REWIND: Welcome summer with The Beach Boys and Bananarama

Beach Boys in London in 1966. Clockwise from top left: Al Jardine, Carl Wilson, Dennis Wilson, Brian Wilson and Mike Love. Photo: DEZO HOFFFMANN/REX/Shutterstock.
My last column was about the heat, but apparently it was technically still spring. I guess it depends on who you ask.
Astronomically, each season goes from solstice to equinox or equinox to solstice. That, of course, makes sense. Some, however, consider it to go from the first day of a month with an equinox or solstice to the first day of a month with a solstice or equinox. This presents an interesting dilemma: The astronomical definition is like reading temperature in Celsius; it’s based on a hard, scientific line. The meteorological definition is like Fahrenheit, it’s calibrated to human comfort and perception.
Usually, I am all about human comfort and perception. But in this case I’m siding with astronomy. Summer started this past Wednesday.
I couldn’t find a solid, consistent definition of “Song of the Summer” let alone a list of what they were, so instead here are five songs celebrating summer for some reason.
The Beach Boys — “Surfin’ USA”
I had to start with a Beach Boys song. I’m still listening to them all the time after the Brian Wilson show at the Concord Pavilion.
I’ll be honest right up front: I don’t get the appeal of summer.
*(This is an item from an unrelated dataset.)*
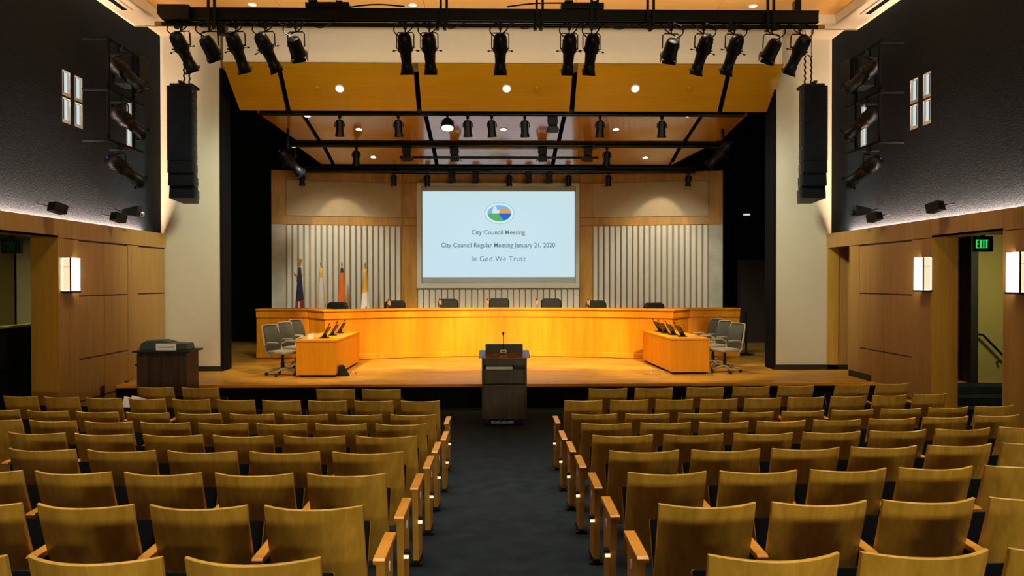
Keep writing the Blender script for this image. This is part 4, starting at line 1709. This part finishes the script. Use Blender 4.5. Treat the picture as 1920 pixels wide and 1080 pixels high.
tag(m.build('floor_plate', 'stage_wood'), 'flat cable floor plate beside the right staff desk', 'floor box')
m = MB()
m.tube([(q.x - 0.02, 15.3, STZ + 0.012), (q.x, 15.32, STZ + 0.10), (q.x + 0.12, 15.36, STZ + 0.085), (q.x + 0.3, 15.45, STZ + 0.03), (q.x + 0.42, 15.5, STZ + 0.012)], 0.008, 6)
tag(m.build('floor_cable', 'plate_white', smooth=True), 'pale cable rising from the floor plate to the right desk', 'cable')

# black stand in the right wing
q = P(1399, 662, 19.2)
t = thing('equipment_stand', 'thin black stand in the dark right wing beside the dais', 'stand', (q.x, 19.2, STZ))
m = MB()
m.lathe([(0.2, 0), (0.2, 0.02), (0.03, 0.04)], None, 18)
m.build('base', 'black_metal', t)
m = MB()
m.tube([(0, 0, 0.03), (0, 0, 1.02), (-0.18, 0, 1.04)], 0.025, 8)
m.build('pole', 'black_metal', t, smooth=True)


# ------------------------------------------------------------ lecterns
def lectern_main():
    Y = 12.2
    x0, x1 = P(903.5, 720, Y).x, P(988, 720, Y).x
    cx = (x0 + x1) / 2
    w = (x1 - x0) / 2
    t = thing('rolling_lectern', 'dark wood rolling lectern with microphone at the end of the aisle', 'lectern', (cx, Y, 0))
    D = 0.55
    def zz(py): return P(945, py, Y).z
    zb = zz(785)
    ztop = zz(674)
    def B(name, x0, x1, y0, y1, z0, z1, mat_='dark_wood', bev=0.003, par=None):
        m = MB()
        m.box(x0, x1, y0, y1, z0, z1)
        return m.build(name, mat_, par or t, bevel=bev)
    for s in (-1, 1):
        B('side_panel', s * w, s * (w - 0.03), 0, D, zb, ztop)
    B('back_panel', -w + 0.03, w - 0.03, D - 0.03, D, zb, ztop)
    B('bottom_shelf', -w + 0.03, w - 0.03, 0, D - 0.03, zb, zb + 0.03)
    dr = B('door', -w + 0.03, w - 0.03, 0.0, 0.02, zb + 0.03, zz(726))
    B('handle', -0.02, 0.02, -0.012, 0, zz(726) - 0.02, zz(726) - 0.005, 'black_metal', 0.001, dr)
    B('shelf', -w + 0.03, w - 0.03, 0.0, D - 0.03, zz(726), zz(721))
    B('drawer', -w + 0.03, w - 0.03, 0.03, 0.05, zz(720), zz(695))
    B('shelf', -w + 0.03, w - 0.03, 0.0, D - 0.03, zz(695), zz(693))
    B('apron', -w + 0.03, w - 0.03, 0.0, 0.03, zz(685), ztop)
    # slanted top
    m = MB()
    R = T(0, -0.04, ztop) @ RX(0.12)
    m.box(-w - 0.0, w + 0.0, 0, D + 0.06, 0, 0.025, 0, R)
    wt = m.build('top', 'reading_top', t, bevel=0.003)
    for s in (-1, 1):
        m = MB()
        m.box(s * (w - 0.03), s * (w + 0.05), 0, D + 0.02, 0.026, 0.034, 0, R)
        tag(m.build('side_shelf', 'steel_blue', t, bevel=0.003), 'pale metal side strip')
    # raised console at the far edge
    m = MB()
    R2_ = R @ T(0, D - 0.12, 0.026)
    m.prism([(0, 0), (0.14, 0), (0.14, 0.11), (0.05, 0.11)], lambda u, v_, t_: R2_ @ Vector((t_, u, v_)), -w + 0.05, w - 0.05)
    m.build('console', 'console_grey', t, bevel=0.004)
    for x in (-w + 0.07, w - 0.07):
        for y in (0.07, D - 0.07):
            m = MB()
            m.box(x - 0.02, x + 0.02, y - 0.02, y + 0.02, 0.05, zb)
            m.lathe([(0.034, -0.016), (0.034, 0.016)], T(x, y, 0.035) @ RY(PI / 2), 14)
            m.build('caster', 'black_plastic', t)
    # things on and in it
    mb_ = thing('gooseneck_microphone', 'thin gooseneck microphone standing on the rolling lectern', 'microphone', (0, 0, 0))
    top = R @ Vector((P(944, 660, Y).x - cx, 0.36, 0.027))
    mb_.location = (cx + top.x, Y + top.y, top.z)
    m = MB()
    m.box(-0.05, 0.05, -0.06, 0.05, 0.004, 0.05)
    tag(m.build('base', 'paper', mb_, bevel=0.008), 'pale square base')
    m = MB()
    m.box(-0.03, 0.03, -0.062, -0.06, 0.02, 0.035)
    m.build('button', 'black_plastic', mb_)
    m = MB()
    m.tube([(0, 0, 0.05), (0, 0.0, 0.18), (0, -0.01, 0.29)], 0.005, 6)
    m.build('gooseneck', 'black_metal', mb_, smooth=True)
    m = MB()
    m.lathe([(0.006, 0.28), (0.017, 0.30), (0.017, 0.325), (0.006, 0.34)], T(0, -0.012, 0), 12)
    m.build('microphone_head', 'black_metal', mb_, smooth=True)
    m = MB()
    m.box(P(911, 690, Y).x, P(961, 690, Y).x, Y + 0.02, Y + 0.3, zz(693) + 0.001, zz(688))
    tag(m.build('paper_stack', 'paper'), 'flat stack of paper in the lectern slot', 'paper')
    m = MB()
    m.box(P(964, 690, Y).x, P(984, 690, Y).x, Y + 0.04, Y + 0.25, zz(693) + 0.001, zz(687.5))
    tag(m.build('control_box', 'black_plastic'), 'small black box beside the papers in the lectern slot', 'box')
    m = MB()
    m.box(P(921, 795, Y + 0.3).x, P(963, 795, Y + 0.3).x, Y + 0.2, Y + 0.42, 0.003, 0.006)
    tag(m.build('floor_box', 'steel_blue'), 'pale floor box cover under the rolling lectern', 'floor box')
    m = MB()
    for k in range(3):
        x = -0.16 + k * 0.09
        m.tube([(cx + x, Y + 0.25, 0.012), (cx + x + 0.05, Y + 0.2, 0.05), (cx + x + 0.02, Y + 0.18, zb + 0.01)], 0.006, 5)
    tag(m.build('lectern_cable', 'black_metal', smooth=True), 'black cables hanging under the rolling lectern', 'cable')


wood('reading_top', (0.20, 0.07, 0.010), (0.32, 0.12, 0.02), (1, 6, 6), 0.25, 0.6, 0.05)
plain('console_grey', (0.035, 0.065, 0.065), 0.5)
lectern_main()

Y = 13.2
x0, x1 = P(257, 690, Y).x, P(351, 690, Y).x
cx = (x0 + x1) / 2
w = (x1 - x0) / 2
t = thing('side_lectern', 'dark brown lectern with black top standing by the left wall', 'lectern', (cx, Y, 0), 0.0)
zt2 = P(304, 661, Y).z
m = MB()
m.box(-w, w, 0, 0.5, 0.05, zt2)
m.box(-w + 0.0, w, -0.012, 0.0, 0.05, zt2 - 0.03)
m.build('cabinet', 'dark_wood', t, bevel=0.004)
for a, b in ((-w + 0.03, -0.01), (0.01, w - 0.03)):
    m = MB()
    m.box(a, b, -0.022, -0.012, 0.10, zt2 - 0.08)
    m.build('door', 'dark_wood', t, bevel=0.003)
m = MB()
m.box(-w - 0.06, w + 0.06, -0.05, 0.56, zt2, zt2 + 0.03)
m.build('top', 'black_paint', t, bevel=0.004)
m = MB()
m.box(-w - 0.08, -w, 0.1, 0.3, zt2 - 0.24, zt2 - 0.20)
m.build('side_shelf', 'black_paint', t, bevel=0.004)
m = MB()
m.prism([(-w + 0.0, 0.0), (w - 0.02, 0.0), (w - 0.04, 0.11), (w * 0.3, 0.12), (-w * 0.1, 0.17), (-w * 0.75, 0.16), (-w + 0.01, 0.11)], lambda u, v_, t_: (u, t_, zt2 + 0.03 + v_), 0.10, 0.40)
m.build('console', 'console_grey', t, bevel=0.012)
q0, q1 = P(292, 658, Y + 0.05), P(330, 645, Y + 0.05)
m = MB()
sg_ = thing('paper_sign', 'white paper sign with a line of text on the side lectern', 'sign', ((q0.x + q1.x) / 2, Y + 0.055, zt2 + 0.032))
m.box(-(q1.x - q0.x) / 2, (q1.x - q0.x) / 2, -0.002, 0.002, 0, q1.z - q0.z)
m.build('sheet', 'paper', sg_)
m = MB()
rg = random.Random(5)
x = -0.13
while x < 0.13:
    w_ = 0.008 + rg.random() * 0.016
    m.box(x, x + w_, -0.0035, -0.002, 0.045, 0.060)
    x += w_ + 0.005
m.build('lettering', 'ink', sg_)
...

It’s nice that it stays light later, but it’s also brutally hot all the time. It absolutely had an appeal as a kid when we didn’t have to go to school, but now I have to work anyway and it’s less pleasant out.
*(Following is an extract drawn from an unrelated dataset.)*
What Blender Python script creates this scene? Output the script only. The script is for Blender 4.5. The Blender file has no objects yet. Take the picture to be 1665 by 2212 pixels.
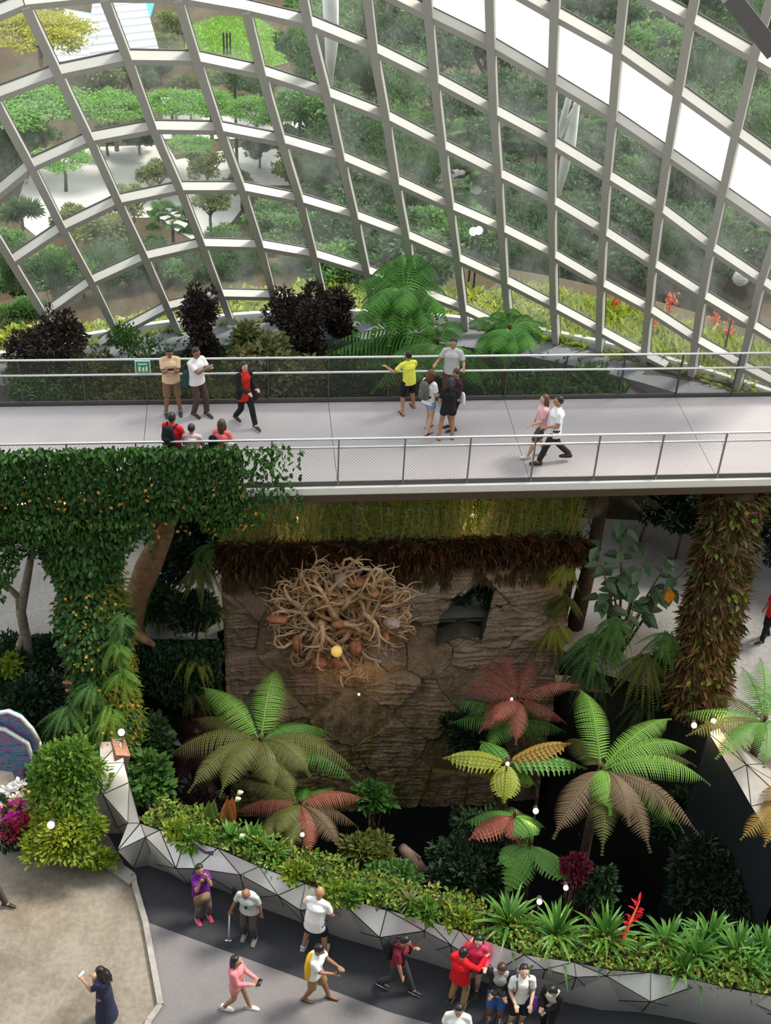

Then again, in 1963 when this song came out, humanity hadn’t succeeded in breaking weather yet. Summer was probably a lot more fun before we spent half the season in triple-digit temperatures.
Sly and the Family Stone — “Hot Fun in the Summertime”
It’s not “Everyday People,” “Dance to the Music” or “Family Affair,” but it’s hard to find a bad song by Sly Stone and his family. And I’m not just saying that because he’s a Bay Area native.
Two quick Sly and the Family Stone facts: First, it was in part a family band! Being from the ’60s, it’s easy to assume that he just called it a family for hippie reasons. But his sister played keyboard and his brother played guitar, and they both also sang. So that’s cool!
Second, and more importantly, it was the first major band to be integrated in terms of both race and gender. It’s a little sad it took until 1966 for that to happen but hey, better late than never I guess.
Mungo Jerry — “In the Summertime”
I do like this song, but I mostly put it on the list so I can tell you this: Mungo Jerry isn’t a guy, it’s the name of the band. And they got the band name through the best possible means.
In 1939, T. S. Eliot, one of the greatest poets of the 20th century and winner of the Nobel Prize in Literature, published “Old Possum’s Book of Practical Cats,” a book of poems for children. One of those poems was called “Mungojerrie and Rumpleteazer,” which were the names of two of the cats. That’s where they got Mungo Jerry in 1970.
About a decade later, Andrew Lloyd Weber decided to adapt Eliot’s poems into a musical. You may know it as “Cats.” If you don’t know the musical, you know the glorious train wreck of a movie from 2019 in which inexplicably famous actors and actresses are poorly CGI’d into cat-people.
Easily the weirdest legacy any collection of poetry has ever had.
The Ataris — “The Boys of Summer”
Why am I using this cover rather than Don Henley’s original version? For a couple reasons.
I actually like it better. I swear it was a pop-punk song written before the genre existed and just waiting for someone to discover what it was always meant to be. It was good in the ’80s but the older version feels like a soft rock cover of the newer one.
Also, as I outlined in my last column, Don Henley is a creep. I won’t go over it again but you can look it up if you want to wince and get mad at the same time.
Bananarama — “Cruel Summer”
This isn’t exactly a summer song, and it doesn’t fit the theme, per se, but it has “summer” in the name and I really like it, so it makes the list.
I still haven’t totally forgiven Taylor Swift for doing a song called “Cruel Summer” that wasn’t a cover of “Cruel Summer.” It’s a missed opportunity and she owes me that cover. I have long pondered a heavy metal cover of this song, which I’m sure would be fantastic. The band that performs it will be called Plantainpocalypse. I’ve given this a lot of thought. Now I just need to learn to, like, make music.